START

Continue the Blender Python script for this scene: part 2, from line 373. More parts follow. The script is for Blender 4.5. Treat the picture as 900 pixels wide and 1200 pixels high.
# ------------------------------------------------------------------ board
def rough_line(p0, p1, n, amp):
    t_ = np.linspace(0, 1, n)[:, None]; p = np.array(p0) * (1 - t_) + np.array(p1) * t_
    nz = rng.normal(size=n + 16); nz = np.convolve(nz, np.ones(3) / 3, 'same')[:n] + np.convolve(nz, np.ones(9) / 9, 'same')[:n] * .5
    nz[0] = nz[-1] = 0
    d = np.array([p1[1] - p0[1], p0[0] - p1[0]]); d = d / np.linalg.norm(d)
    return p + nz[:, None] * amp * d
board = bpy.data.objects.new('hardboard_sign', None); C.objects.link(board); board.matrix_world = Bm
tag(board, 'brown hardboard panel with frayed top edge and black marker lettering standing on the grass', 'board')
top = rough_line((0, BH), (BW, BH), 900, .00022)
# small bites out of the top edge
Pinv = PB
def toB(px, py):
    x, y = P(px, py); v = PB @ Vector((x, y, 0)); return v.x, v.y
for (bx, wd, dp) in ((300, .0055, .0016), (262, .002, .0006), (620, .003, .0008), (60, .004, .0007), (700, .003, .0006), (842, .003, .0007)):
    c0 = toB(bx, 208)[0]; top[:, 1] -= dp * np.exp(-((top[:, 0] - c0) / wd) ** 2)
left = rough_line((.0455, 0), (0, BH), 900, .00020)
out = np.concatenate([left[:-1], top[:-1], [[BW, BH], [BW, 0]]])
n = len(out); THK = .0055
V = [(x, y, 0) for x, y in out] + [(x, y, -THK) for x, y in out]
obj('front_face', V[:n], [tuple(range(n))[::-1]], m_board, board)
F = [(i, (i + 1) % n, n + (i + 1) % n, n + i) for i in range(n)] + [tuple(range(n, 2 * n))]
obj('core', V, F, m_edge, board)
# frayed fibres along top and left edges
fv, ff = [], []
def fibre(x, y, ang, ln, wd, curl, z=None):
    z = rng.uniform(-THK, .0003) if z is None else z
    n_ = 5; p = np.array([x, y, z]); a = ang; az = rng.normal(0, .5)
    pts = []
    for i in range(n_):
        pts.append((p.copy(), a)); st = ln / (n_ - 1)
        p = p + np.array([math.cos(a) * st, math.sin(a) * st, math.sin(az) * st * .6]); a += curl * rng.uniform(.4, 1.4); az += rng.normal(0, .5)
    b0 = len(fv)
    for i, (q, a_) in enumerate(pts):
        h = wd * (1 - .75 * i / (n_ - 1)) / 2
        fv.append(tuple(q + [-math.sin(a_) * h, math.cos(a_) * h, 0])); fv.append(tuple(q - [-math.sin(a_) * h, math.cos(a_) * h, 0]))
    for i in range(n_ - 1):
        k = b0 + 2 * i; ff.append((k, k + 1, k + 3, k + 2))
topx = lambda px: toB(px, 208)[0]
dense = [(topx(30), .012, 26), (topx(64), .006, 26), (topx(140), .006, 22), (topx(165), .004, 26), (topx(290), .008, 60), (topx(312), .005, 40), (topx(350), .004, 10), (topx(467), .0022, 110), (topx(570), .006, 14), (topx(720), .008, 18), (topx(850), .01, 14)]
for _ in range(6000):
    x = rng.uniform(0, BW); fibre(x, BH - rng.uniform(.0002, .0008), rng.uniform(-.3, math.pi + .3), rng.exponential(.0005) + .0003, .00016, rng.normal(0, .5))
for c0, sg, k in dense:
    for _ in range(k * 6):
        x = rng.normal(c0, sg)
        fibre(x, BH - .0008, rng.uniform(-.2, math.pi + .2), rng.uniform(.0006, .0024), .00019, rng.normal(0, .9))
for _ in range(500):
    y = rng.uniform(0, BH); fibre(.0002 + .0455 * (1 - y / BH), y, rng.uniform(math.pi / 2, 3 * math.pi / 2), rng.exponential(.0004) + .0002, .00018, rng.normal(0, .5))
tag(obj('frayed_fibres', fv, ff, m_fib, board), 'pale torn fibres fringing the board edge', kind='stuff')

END

**Direction**
Write the data out again in full and exactly.

**Reply to the exercise**
Continue the Blender Python script for this scene: part 2, from line 373. More parts follow. The script is for Blender 4.5. Treat the picture as 900 pixels wide and 1200 pixels high.
# ------------------------------------------------------------------ board
def rough_line(p0, p1, n, amp):
    t_ = np.linspace(0, 1, n)[:, None]; p = np.array(p0) * (1 - t_) + np.array(p1) * t_
    nz = rng.normal(size=n + 16); nz = np.convolve(nz, np.ones(3) / 3, 'same')[:n] + np.convolve(nz, np.ones(9) / 9, 'same')[:n] * .5
    nz[0] = nz[-1] = 0
    d = np.array([p1[1] - p0[1], p0[0] - p1[0]]); d = d / np.linalg.norm(d)
    return p + nz[:, None] * amp * d
board = bpy.data.objects.new('hardboard_sign', None); C.objects.link(board); board.matrix_world = Bm
tag(board, 'brown hardboard panel with frayed top edge and black marker lettering standing on the grass', 'board')
top = rough_line((0, BH), (BW, BH), 900, .00022)
# small bites out of the top edge
Pinv = PB
def toB(px, py):
    x, y = P(px, py); v = PB @ Vector((x, y, 0)); return v.x, v.y
for (bx, wd, dp) in ((300, .0055, .0016), (262, .002, .0006), (620, .003, .0008), (60, .004, .0007), (700, .003, .0006), (842, .003, .0007)):
    c0 = toB(bx, 208)[0]; top[:, 1] -= dp * np.exp(-((top[:, 0] - c0) / wd) ** 2)
left = rough_line((.0455, 0), (0, BH), 900, .00020)
out = np.concatenate([left[:-1], top[:-1], [[BW, BH], [BW, 0]]])
n = len(out); THK = .0055
V = [(x, y, 0) for x, y in out] + [(x, y, -THK) for x, y in out]
obj('front_face', V[:n], [tuple(range(n))[::-1]], m_board, board)
F = [(i, (i + 1) % n, n + (i + 1) % n, n + i) for i in range(n)] + [tuple(range(n, 2 * n))]
obj('core', V, F, m_edge, board)
# frayed fibres along top and left edges
fv, ff = [], []
def fibre(x, y, ang, ln, wd, curl, z=None):
    z = rng.uniform(-THK, .0003) if z is None else z
    n_ = 5; p = np.array([x, y, z]); a = ang; az = rng.normal(0, .5)
    pts = []
    for i in range(n_):
        pts.append((p.copy(), a)); st = ln / (n_ - 1)
        p = p + np.array([math.cos(a) * st, math.sin(a) * st, math.sin(az) * st * .6]); a += curl * rng.uniform(.4, 1.4); az += rng.normal(0, .5)
    b0 = len(fv)
    for i, (q, a_) in enumerate(pts):
        h = wd * (1 - .75 * i / (n_ - 1)) / 2
        fv.append(tuple(q + [-math.sin(a_) * h, math.cos(a_) * h, 0])); fv.append(tuple(q - [-math.sin(a_) * h, math.cos(a_) * h, 0]))
    for i in range(n_ - 1):
        k = b0 + 2 * i; ff.append((k, k + 1, k + 3, k + 2))
topx = lambda px: toB(px, 208)[0]
dense = [(topx(30), .012, 26), (topx(64), .006, 26), (topx(140), .006, 22), (topx(165), .004, 26), (topx(290), .008, 60), (topx(312), .005, 40), (topx(350), .004, 10), (topx(467), .0022, 110), (topx(570), .006, 14), (topx(720), .008, 18), (topx(850), .01, 14)]
for _ in range(6000):
    x = rng.uniform(0, BW); fibre(x, BH - rng.uniform(.0002, .0008), rng.uniform(-.3, math.pi + .3), rng.exponential(.0005) + .0003, .00016, rng.normal(0, .5))
for c0, sg, k in dense:
    for _ in range(k * 6):
        x = rng.normal(c0, sg)
        fibre(x, BH - .0008, rng.uniform(-.2, math.pi + .2), rng.uniform(.0006, .0024), .00019, rng.normal(0, .9))
for _ in range(500):
    y = rng.uniform(0, BH); fibre(.0002 + .0455 * (1 - y / BH), y, rng.uniform(math.pi / 2, 3 * math.pi / 2), rng.exponential(.0004) + .0002, .00018, rng.normal(0, .5))
tag(obj('frayed_fibres', fv, ff, m_fib, board), 'pale torn fibres fringing the board edge', kind='stuff')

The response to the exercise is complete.